▶ Problem requirements: Identify all lines of the data containing the string "pixels" and copy them.

===== Data lines

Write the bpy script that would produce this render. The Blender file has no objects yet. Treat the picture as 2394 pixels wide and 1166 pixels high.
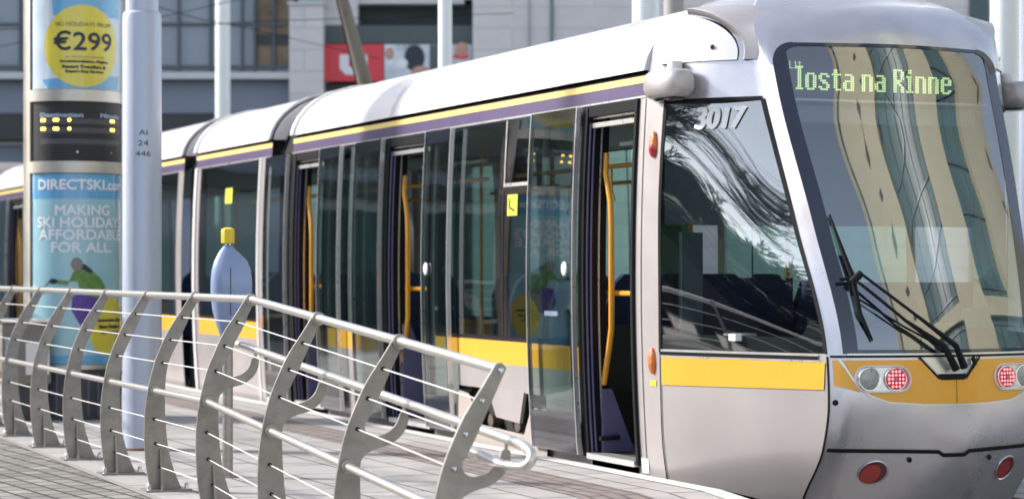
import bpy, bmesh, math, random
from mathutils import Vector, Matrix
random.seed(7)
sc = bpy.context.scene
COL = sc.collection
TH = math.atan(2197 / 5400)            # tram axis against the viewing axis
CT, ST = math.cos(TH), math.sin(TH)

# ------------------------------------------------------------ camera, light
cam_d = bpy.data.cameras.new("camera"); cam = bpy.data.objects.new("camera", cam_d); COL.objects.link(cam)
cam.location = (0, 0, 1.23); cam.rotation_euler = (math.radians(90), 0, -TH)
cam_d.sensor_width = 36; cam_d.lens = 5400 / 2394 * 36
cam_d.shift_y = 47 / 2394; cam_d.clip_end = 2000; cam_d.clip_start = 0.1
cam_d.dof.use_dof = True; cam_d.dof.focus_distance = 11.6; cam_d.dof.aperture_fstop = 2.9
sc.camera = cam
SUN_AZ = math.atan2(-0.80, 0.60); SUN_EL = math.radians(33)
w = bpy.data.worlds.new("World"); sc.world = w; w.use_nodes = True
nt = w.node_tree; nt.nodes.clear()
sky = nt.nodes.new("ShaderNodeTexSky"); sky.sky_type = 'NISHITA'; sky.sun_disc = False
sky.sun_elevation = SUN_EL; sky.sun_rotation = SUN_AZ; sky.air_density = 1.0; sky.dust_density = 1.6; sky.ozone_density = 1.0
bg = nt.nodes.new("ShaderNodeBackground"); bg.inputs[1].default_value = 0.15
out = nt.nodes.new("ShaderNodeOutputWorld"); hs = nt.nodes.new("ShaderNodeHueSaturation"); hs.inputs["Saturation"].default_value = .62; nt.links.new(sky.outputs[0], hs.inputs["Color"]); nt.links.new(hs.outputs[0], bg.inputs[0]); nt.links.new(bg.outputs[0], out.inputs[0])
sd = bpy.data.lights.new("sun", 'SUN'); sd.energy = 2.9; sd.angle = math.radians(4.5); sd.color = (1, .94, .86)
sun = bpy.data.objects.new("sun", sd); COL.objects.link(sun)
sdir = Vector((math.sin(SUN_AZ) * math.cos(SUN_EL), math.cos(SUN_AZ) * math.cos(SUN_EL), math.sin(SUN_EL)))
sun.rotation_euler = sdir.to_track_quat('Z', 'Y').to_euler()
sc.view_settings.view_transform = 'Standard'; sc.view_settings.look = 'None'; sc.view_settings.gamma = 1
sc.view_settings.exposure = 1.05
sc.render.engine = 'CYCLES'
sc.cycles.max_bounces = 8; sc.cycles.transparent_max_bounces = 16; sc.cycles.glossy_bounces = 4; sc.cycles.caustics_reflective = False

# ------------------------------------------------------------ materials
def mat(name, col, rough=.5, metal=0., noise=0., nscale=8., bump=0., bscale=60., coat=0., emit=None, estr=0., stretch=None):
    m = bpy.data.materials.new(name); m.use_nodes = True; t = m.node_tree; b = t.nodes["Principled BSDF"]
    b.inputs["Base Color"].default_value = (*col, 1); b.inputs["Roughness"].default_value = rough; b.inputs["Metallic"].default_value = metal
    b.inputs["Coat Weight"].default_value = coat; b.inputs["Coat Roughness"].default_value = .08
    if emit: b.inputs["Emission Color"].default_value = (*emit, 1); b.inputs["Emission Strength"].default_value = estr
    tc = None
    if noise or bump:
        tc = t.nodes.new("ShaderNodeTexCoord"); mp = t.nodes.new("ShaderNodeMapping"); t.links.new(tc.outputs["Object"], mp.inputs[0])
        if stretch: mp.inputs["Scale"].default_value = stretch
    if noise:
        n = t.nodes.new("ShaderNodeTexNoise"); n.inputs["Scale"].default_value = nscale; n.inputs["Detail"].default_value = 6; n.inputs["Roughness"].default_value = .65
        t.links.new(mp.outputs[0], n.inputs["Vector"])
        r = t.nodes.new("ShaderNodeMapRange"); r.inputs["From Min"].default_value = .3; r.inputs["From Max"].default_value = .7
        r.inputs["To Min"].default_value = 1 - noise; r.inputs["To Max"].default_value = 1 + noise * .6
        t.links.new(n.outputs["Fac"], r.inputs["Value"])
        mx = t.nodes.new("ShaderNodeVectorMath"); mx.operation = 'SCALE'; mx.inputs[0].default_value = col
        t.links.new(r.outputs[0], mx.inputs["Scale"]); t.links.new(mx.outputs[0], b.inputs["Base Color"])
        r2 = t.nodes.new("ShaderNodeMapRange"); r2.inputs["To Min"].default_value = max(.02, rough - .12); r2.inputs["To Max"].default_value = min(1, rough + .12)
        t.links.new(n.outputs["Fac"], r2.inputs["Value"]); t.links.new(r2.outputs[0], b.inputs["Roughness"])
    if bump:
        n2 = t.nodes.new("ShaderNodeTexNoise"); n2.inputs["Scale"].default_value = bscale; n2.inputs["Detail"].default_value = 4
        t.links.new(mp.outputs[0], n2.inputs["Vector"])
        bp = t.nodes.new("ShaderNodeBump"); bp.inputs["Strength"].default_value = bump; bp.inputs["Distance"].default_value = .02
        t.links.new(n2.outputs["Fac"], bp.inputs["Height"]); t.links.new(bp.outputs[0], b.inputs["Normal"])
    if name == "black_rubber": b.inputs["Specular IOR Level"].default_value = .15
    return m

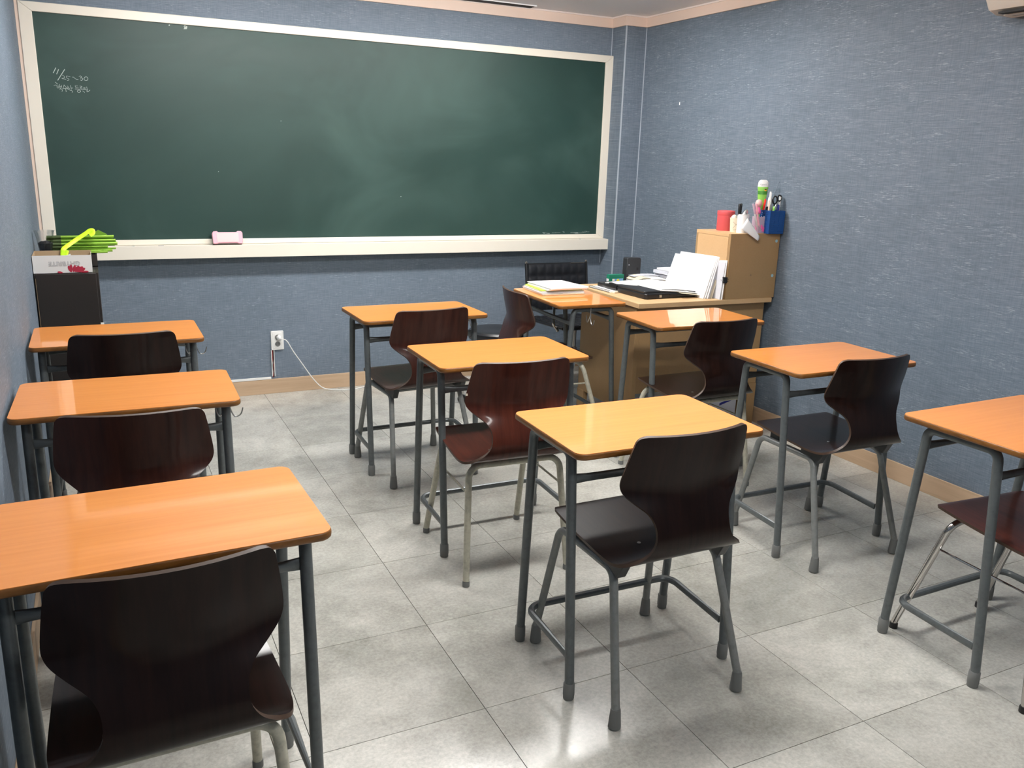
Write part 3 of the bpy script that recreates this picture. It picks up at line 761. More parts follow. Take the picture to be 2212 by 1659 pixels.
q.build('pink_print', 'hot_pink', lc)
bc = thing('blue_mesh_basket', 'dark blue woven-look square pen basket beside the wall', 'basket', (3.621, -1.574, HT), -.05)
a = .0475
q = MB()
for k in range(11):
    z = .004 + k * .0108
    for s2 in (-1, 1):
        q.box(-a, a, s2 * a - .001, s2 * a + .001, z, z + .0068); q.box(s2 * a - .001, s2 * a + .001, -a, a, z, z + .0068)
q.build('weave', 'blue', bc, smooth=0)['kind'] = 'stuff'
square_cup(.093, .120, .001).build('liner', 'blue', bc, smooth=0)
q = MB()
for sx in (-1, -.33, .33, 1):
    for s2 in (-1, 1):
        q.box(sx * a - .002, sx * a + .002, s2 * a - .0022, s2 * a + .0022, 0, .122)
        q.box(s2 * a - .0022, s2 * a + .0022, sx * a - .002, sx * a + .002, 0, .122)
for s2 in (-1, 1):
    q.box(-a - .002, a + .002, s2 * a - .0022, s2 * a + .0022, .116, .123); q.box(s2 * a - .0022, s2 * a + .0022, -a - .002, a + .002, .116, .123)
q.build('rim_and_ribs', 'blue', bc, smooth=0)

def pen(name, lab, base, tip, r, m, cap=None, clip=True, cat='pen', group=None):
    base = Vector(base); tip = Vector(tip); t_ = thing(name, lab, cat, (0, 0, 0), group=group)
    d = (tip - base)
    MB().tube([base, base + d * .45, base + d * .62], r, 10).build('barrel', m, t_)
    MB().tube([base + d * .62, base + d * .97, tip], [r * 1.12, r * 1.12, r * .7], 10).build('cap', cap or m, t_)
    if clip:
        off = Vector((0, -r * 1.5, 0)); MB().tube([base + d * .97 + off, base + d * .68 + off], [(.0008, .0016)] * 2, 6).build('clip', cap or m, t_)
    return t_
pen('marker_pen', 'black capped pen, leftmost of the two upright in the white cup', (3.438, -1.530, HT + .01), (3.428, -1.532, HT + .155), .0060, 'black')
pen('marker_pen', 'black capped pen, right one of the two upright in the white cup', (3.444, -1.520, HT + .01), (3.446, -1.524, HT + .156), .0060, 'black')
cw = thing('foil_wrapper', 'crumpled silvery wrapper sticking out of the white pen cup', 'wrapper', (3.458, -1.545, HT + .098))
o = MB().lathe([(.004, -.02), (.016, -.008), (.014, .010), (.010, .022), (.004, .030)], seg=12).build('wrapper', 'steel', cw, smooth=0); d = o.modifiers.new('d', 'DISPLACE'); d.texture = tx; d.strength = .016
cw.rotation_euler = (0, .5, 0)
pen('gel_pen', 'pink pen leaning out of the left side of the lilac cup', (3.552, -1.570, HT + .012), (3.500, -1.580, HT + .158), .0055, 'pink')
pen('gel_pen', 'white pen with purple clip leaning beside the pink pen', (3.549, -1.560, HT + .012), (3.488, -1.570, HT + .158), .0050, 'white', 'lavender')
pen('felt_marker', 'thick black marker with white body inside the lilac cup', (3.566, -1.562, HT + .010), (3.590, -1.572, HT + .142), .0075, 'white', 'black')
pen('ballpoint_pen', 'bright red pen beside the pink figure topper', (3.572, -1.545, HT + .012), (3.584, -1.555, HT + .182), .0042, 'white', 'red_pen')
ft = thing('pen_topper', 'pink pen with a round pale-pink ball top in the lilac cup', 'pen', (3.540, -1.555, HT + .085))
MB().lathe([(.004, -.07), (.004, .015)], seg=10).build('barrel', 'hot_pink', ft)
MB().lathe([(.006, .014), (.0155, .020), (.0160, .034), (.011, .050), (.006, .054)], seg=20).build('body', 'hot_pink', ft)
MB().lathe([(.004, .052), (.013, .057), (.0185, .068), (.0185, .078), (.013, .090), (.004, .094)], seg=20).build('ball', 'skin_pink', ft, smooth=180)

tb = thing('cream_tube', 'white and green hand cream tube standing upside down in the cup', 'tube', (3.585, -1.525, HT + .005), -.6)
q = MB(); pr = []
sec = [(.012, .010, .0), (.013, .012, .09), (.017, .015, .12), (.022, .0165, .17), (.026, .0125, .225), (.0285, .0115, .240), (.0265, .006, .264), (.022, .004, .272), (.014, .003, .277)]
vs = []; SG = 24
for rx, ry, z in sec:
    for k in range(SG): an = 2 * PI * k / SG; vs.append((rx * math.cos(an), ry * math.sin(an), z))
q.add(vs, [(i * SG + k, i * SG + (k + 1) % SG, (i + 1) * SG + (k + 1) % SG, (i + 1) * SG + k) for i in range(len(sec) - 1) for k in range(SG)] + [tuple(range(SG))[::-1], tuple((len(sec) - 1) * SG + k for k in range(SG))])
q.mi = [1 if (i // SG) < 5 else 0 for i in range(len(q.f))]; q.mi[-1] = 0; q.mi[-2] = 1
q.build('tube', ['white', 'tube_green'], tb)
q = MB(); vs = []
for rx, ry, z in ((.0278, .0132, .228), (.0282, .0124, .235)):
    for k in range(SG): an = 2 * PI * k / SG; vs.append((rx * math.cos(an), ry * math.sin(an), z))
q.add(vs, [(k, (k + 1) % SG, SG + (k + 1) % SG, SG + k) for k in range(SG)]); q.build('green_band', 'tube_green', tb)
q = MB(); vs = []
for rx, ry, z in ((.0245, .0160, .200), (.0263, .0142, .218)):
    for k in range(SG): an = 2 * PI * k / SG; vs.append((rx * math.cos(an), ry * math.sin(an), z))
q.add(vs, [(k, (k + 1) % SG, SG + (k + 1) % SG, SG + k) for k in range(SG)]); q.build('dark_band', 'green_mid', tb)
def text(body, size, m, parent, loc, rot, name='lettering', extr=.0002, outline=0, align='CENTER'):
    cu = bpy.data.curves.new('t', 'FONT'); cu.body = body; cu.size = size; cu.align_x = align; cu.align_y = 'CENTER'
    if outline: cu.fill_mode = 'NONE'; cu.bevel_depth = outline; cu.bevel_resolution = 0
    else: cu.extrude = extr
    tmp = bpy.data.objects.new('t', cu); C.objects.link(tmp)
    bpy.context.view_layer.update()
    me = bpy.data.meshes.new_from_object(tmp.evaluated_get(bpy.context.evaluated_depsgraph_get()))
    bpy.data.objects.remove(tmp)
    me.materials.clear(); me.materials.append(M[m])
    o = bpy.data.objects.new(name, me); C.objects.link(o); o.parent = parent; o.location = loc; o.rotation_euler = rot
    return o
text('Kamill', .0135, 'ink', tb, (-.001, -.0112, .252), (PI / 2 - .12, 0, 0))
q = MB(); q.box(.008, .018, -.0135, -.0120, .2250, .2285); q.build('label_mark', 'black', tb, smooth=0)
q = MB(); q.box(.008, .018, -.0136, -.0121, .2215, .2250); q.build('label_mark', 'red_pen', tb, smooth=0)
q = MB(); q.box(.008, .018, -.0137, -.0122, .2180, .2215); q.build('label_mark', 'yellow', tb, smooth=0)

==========

▶ Reply to the task:
Write the bpy script that would produce this render. The Blender file has no objects yet. Treat the picture as 2394 pixels wide and 1166 pixels high.
Write part 3 of the bpy script that recreates this picture. It picks up at line 761. More parts follow. Take the picture to be 2212 by 1659 pixels.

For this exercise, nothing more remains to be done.